If you’re sitting in Israel and reflecting on the bumbling ineffectiveness of the Israeli Police, you might think this is a deliberate bit of cynicism peddled by someone who must know he is lying.
If you’re in New York or New Jersey, where the conspiracy theory about racist American policing, Israeli training, and the sponsorship of local American Jewish groups has already been cited as the excuse for violent attacks against Jews in the city and, most notoriously, in the Jersey City kosher market shooting, you might worry that this is encouraging the next antisemitic assault.
If, however, you’re just an ordinary New York City voter, where the issue of crime and policing is hardly peripheral to the duties of a mayor, what might concern you is that the guy who soon will be responsible for dealing with this issue understands it through the rubric of a cognitive pathology, a barely revised mediaeval hoax with the same plausibility as, say, the belief that water fluoridation makes children gay.
The mass delusions of the past year that have been laid down as membership requirements in the community of the good – that Israel’s military response to the October 7 massacre is in the same legal and moral category as the mass murder of six million Jews in Europe in the 1940s, and that powerful forces are suppressing criticism of the most obsessively criticised state and society in the world – aren’t just dangerous because they lead to violence.
They’re dangerous because, among other things, they lead to stupid.
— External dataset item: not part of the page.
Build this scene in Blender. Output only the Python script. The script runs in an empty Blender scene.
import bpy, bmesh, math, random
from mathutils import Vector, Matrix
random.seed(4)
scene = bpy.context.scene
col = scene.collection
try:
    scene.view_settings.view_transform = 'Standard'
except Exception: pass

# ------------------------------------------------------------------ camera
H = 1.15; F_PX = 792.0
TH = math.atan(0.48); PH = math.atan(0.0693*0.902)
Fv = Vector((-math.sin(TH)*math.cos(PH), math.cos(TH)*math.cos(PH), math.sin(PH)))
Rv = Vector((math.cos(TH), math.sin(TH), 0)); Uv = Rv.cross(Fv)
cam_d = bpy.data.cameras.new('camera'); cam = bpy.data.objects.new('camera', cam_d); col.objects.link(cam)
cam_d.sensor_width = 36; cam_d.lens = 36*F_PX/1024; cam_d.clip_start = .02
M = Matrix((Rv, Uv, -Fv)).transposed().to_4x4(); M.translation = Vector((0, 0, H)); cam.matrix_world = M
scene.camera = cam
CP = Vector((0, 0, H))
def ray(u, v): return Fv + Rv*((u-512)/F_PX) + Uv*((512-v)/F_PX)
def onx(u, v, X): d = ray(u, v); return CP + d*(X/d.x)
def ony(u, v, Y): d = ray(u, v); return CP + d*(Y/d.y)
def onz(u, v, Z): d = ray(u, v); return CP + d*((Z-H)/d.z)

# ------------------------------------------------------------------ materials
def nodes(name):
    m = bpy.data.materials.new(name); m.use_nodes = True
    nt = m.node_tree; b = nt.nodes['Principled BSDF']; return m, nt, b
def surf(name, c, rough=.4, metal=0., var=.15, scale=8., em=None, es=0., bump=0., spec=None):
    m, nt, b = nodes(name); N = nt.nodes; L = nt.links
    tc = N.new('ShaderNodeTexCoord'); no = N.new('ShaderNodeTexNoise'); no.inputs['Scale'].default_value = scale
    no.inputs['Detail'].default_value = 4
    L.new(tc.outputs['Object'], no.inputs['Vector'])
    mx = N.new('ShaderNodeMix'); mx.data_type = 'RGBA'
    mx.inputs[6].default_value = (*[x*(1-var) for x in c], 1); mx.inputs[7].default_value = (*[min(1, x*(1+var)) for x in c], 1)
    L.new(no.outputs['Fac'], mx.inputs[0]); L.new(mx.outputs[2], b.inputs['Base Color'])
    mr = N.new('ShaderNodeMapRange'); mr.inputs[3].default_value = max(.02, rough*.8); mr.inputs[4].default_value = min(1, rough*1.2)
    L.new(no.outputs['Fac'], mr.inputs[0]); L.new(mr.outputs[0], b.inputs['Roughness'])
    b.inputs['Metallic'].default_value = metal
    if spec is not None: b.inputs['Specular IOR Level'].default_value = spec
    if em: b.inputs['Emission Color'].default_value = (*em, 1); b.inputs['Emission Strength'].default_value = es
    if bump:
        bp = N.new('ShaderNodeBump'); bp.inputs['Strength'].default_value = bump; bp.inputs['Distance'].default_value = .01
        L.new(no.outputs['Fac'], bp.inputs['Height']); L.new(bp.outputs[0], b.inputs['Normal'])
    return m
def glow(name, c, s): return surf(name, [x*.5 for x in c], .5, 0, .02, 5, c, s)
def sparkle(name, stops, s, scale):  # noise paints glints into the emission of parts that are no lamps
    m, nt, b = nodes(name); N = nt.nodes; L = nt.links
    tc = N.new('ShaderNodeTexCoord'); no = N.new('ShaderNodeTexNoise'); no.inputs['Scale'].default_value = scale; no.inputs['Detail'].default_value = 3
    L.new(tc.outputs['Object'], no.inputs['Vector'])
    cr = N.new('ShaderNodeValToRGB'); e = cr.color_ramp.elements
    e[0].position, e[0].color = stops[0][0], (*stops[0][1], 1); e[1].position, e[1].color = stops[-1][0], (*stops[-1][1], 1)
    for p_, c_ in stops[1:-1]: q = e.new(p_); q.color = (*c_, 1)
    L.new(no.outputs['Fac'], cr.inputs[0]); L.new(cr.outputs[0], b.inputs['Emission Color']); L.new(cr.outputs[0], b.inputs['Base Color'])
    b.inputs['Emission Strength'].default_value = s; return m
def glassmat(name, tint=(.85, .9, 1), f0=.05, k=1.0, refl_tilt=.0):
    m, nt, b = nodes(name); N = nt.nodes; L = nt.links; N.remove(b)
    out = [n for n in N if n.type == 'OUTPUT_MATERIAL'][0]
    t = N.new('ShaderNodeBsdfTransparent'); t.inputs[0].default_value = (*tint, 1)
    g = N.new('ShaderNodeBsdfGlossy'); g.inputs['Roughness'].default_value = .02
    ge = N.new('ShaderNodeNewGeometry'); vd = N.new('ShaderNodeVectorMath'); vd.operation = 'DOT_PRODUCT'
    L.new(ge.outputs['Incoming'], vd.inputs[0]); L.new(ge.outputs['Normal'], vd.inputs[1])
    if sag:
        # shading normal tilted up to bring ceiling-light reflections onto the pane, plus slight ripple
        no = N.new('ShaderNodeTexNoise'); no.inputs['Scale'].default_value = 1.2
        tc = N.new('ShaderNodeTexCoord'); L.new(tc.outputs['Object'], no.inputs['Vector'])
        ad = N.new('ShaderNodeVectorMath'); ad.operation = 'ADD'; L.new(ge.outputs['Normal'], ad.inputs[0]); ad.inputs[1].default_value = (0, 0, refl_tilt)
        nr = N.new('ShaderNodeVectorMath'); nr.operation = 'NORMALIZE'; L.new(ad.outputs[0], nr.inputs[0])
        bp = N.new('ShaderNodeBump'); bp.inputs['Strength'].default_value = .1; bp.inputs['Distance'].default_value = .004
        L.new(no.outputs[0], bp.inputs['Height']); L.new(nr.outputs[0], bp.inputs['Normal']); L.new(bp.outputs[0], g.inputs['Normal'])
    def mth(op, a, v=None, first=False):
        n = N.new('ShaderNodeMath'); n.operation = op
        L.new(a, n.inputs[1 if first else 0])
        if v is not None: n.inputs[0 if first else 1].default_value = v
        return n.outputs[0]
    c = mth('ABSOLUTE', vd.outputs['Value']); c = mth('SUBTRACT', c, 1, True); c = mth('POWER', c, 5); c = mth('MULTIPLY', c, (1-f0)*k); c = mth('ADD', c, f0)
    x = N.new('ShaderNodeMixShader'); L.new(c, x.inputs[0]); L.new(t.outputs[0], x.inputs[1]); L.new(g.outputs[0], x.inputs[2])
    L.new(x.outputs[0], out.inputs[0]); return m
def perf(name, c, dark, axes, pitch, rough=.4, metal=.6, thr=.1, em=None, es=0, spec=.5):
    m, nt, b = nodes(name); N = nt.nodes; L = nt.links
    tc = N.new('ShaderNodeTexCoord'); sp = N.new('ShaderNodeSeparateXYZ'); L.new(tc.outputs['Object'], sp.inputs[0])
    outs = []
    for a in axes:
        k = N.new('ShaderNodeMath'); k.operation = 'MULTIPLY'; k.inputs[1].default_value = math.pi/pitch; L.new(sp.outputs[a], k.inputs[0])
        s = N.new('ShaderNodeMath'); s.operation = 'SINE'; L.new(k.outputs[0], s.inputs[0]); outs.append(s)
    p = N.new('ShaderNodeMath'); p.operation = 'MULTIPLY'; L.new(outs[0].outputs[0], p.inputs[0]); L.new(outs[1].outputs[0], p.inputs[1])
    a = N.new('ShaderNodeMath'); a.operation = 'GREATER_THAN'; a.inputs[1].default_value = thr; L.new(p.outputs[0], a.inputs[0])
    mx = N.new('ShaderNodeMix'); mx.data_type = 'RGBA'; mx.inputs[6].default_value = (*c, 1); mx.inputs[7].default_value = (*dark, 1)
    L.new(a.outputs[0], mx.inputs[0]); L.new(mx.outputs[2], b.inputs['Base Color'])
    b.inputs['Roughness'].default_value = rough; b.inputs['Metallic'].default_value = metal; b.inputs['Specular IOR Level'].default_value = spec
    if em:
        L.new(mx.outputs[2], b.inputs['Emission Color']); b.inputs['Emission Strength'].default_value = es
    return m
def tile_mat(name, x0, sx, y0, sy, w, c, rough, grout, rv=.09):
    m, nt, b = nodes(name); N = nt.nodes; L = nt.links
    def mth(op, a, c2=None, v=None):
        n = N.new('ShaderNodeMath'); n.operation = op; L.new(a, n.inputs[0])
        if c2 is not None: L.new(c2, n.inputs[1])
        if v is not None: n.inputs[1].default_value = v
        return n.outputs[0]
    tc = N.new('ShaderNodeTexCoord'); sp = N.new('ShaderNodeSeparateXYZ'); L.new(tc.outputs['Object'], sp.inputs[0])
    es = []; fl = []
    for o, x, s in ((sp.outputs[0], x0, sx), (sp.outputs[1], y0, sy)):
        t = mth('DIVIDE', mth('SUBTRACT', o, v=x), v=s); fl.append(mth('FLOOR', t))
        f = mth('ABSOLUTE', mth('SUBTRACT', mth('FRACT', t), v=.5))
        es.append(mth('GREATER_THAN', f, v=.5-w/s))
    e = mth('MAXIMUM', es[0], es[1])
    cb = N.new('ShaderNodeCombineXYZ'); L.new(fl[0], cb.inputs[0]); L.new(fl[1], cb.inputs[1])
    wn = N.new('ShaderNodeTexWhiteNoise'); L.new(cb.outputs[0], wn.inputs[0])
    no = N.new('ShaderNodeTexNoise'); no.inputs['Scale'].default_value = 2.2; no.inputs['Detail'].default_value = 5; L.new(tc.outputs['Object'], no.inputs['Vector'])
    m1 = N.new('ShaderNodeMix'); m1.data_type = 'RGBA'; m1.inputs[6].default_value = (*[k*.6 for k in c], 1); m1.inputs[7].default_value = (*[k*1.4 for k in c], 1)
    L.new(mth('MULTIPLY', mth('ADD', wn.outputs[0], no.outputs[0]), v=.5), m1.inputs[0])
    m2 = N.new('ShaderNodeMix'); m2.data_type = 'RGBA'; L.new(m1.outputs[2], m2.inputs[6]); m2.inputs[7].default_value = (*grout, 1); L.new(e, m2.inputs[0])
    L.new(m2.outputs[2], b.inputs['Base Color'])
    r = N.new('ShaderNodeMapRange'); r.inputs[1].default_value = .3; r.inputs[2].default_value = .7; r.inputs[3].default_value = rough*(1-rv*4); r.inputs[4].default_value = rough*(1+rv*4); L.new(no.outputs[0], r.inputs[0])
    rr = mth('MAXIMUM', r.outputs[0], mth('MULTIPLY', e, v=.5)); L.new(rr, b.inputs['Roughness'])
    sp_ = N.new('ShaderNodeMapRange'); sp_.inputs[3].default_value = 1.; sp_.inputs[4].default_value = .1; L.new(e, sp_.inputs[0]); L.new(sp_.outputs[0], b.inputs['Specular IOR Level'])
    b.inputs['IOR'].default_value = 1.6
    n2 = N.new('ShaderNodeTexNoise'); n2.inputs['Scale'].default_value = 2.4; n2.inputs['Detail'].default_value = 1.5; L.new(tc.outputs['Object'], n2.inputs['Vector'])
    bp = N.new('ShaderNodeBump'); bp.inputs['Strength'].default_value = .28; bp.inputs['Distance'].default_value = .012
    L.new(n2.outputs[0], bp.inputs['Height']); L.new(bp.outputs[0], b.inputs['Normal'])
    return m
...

They empower stupid, ranging it at the front of politics in a way that could never have been tolerated without the delusions’ iron grip. And they make otherwise smart political actors adopt stupid as a form of speech and ultimately a form of thought too. Sometimes this is for survival; often it is just a routine that breaks down resistance and, in time, becomes unnoticeable inside of a positive feedback loop.
A politics of stupid is hard to resist once it takes over. In a reality where one needs to believe something that is verifiably false or logically incoherent just to prove your credentials as a serious thinker or, heaven help us, an expert, then the serious thinkers will either be genuinely stupid or will have so masterfully affected the pose of stupid that the habit becomes unbreakable.